Gen Mourão said his government would be willing to start talks with Venezuela’s top brass in a bid to help Mr Guaidó’s cause, curb the influx of Venezuelan migrants crossing into Brazil and avoid further instability on its northern border.
“The political pressure is there,” he said. But he warned there is not much Brazil can do in terms of “economic pressure”, as Venezuelan officials who committed crimes “don’t have their assets here”.
Mr Maduro is being kept in place by the continued support of parts of the Venezuelan military with the alleged involvement of Cuban intelligence and the protection in the streets of armed militias, he said. Gen Mourão knows Venezuela’s military well following a two-year stint as Brazil’s military attaché to Caracas during an attempted coup against the late Hugo Chávez in 2002.

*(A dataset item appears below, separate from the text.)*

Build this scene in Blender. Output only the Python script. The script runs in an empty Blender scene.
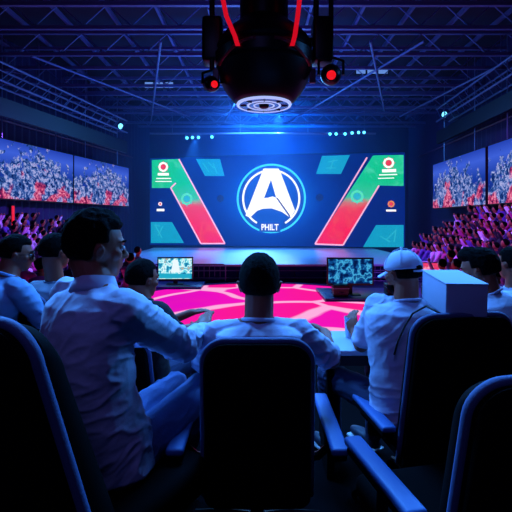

“I saw the start of this all,” he said in a November interview. The solution, he believes, lies with the divided armed forces. “They must be able to neutralise the Cubans, neutralise the militias, and by doing that, put Maduro in a position to tell him: ‘look, Maduro, it’s your time to leave the country’, and then call in Guaidó to start the process” of transition, he said. “I think the military is slowly trying to get things right. My view is that they lack operational capacity, and even the right planning to do so at the moment.”